TASK PROMPT: Transcribe the listing below from its opening line up to and including the line that contains "COL = SC.collection"; reproduce nothing else.
______
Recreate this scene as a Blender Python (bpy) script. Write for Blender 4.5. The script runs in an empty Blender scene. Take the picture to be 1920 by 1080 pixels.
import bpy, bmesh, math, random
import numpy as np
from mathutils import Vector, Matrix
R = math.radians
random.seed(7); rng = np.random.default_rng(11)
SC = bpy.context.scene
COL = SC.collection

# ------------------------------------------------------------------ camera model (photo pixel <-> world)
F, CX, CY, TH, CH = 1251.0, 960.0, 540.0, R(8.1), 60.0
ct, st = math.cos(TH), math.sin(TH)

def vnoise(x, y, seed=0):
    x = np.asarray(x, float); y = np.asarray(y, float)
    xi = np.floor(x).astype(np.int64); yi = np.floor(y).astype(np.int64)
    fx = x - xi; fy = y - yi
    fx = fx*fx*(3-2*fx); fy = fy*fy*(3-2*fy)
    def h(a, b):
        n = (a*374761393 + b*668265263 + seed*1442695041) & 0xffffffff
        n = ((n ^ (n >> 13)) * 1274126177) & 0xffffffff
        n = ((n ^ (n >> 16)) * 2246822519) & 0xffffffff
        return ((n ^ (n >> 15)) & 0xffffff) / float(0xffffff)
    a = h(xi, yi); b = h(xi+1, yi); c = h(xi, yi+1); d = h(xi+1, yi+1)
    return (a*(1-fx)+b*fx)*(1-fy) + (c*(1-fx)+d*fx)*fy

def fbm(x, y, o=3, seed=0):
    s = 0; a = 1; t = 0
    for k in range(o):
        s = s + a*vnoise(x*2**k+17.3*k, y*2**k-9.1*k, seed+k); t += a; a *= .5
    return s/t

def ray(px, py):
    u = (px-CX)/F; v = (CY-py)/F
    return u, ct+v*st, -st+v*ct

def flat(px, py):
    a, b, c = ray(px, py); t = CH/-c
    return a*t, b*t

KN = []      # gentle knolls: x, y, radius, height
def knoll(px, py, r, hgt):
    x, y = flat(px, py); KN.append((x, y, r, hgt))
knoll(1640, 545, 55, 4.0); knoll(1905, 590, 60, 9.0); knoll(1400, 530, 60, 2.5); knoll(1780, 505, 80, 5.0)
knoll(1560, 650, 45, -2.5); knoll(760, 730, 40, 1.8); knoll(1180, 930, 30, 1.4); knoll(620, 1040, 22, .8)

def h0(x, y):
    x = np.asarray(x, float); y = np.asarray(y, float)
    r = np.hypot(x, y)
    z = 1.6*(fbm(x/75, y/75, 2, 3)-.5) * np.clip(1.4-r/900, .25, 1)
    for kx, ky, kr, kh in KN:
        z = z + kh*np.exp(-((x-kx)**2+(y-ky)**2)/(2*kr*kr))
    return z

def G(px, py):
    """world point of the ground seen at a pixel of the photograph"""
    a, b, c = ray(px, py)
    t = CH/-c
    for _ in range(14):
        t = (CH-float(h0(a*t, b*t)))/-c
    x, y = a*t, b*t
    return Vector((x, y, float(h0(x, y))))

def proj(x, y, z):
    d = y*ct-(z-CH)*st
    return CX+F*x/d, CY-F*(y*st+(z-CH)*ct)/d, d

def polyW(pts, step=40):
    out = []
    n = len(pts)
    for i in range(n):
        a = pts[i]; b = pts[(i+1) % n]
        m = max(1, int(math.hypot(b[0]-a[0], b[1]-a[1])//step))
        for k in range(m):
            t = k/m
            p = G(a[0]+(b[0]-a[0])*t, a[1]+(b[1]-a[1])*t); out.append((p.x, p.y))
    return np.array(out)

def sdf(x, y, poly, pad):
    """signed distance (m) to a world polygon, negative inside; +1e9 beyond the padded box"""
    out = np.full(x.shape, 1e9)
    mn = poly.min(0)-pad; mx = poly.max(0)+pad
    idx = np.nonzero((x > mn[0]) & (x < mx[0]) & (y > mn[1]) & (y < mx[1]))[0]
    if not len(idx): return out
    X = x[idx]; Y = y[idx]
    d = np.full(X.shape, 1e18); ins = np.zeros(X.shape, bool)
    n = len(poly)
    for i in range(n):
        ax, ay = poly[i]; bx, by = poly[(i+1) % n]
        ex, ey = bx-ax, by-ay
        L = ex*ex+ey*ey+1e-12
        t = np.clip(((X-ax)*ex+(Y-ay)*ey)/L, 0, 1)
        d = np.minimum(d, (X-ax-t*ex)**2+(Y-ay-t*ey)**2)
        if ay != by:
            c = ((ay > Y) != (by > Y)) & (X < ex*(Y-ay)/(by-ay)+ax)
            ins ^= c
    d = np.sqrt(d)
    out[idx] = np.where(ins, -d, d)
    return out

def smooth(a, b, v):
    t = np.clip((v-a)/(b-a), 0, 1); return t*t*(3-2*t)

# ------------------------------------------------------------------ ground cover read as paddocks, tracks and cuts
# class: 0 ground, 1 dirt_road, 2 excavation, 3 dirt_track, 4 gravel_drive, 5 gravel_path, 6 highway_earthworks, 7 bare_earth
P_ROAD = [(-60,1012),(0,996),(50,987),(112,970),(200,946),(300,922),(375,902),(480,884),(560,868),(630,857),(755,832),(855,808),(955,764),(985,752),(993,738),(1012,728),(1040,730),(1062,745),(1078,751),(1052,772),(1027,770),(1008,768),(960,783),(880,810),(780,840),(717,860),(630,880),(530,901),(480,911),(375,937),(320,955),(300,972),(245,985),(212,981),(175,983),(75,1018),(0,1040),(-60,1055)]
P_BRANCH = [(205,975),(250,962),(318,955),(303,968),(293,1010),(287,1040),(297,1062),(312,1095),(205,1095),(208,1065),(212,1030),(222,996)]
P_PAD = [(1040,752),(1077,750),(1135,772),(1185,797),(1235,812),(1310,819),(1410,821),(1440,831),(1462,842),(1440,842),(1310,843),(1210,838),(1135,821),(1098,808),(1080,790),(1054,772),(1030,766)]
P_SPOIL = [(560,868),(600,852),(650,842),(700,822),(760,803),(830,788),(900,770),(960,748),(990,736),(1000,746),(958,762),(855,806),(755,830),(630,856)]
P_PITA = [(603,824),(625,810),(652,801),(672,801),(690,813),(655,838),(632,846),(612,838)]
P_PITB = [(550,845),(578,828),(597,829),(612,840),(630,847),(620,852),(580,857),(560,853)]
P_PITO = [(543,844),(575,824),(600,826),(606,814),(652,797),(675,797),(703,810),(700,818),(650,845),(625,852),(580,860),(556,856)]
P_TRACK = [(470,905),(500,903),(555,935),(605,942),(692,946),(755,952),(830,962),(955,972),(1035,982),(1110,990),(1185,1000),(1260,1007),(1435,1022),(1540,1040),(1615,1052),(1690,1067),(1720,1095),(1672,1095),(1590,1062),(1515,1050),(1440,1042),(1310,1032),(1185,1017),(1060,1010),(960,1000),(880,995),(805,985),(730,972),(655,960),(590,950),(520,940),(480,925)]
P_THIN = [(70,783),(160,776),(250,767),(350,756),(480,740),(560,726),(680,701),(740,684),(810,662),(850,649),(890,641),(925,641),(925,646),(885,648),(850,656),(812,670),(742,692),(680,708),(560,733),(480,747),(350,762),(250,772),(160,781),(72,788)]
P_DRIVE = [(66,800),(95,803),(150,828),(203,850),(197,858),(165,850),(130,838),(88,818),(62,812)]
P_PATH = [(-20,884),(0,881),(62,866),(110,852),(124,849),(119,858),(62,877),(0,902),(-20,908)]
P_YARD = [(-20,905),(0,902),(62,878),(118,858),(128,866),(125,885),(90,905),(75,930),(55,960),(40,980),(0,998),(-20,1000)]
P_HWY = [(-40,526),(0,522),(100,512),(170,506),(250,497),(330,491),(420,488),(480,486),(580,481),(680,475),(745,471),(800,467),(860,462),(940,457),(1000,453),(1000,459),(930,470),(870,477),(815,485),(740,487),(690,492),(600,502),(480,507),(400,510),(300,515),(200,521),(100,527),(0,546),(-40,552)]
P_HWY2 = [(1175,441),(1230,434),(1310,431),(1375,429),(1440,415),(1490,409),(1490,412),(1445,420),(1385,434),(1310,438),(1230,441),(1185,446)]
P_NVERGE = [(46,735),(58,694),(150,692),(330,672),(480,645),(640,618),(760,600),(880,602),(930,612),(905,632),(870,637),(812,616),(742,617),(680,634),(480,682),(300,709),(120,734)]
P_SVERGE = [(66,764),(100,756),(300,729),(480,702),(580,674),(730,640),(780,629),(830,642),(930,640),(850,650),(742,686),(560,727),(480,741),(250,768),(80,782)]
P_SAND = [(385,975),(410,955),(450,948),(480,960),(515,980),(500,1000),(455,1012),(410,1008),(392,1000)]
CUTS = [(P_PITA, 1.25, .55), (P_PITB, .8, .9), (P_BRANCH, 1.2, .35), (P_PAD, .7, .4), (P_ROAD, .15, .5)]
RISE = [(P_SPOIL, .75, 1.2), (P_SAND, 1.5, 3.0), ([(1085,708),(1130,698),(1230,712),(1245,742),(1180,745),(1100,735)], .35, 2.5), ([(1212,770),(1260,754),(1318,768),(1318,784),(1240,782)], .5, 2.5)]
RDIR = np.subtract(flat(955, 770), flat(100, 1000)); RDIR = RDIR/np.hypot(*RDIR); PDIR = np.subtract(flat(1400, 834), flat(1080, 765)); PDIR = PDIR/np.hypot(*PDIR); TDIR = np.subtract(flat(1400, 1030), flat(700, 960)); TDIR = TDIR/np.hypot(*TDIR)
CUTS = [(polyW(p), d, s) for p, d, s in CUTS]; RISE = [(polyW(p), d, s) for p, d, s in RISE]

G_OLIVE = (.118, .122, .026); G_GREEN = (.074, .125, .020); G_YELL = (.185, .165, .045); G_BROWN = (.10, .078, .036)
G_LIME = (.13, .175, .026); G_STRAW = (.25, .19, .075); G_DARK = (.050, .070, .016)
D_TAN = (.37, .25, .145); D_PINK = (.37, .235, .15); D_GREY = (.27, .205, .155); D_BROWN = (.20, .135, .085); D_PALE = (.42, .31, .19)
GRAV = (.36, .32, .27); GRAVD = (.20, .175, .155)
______
TASK SOLUTION:
Recreate this scene as a Blender Python (bpy) script. Write for Blender 4.5. The script runs in an empty Blender scene. Take the picture to be 1920 by 1080 pixels.
import bpy, bmesh, math, random
import numpy as np
from mathutils import Vector, Matrix
R = math.radians
random.seed(7); rng = np.random.default_rng(11)
SC = bpy.context.scene
COL = SC.collection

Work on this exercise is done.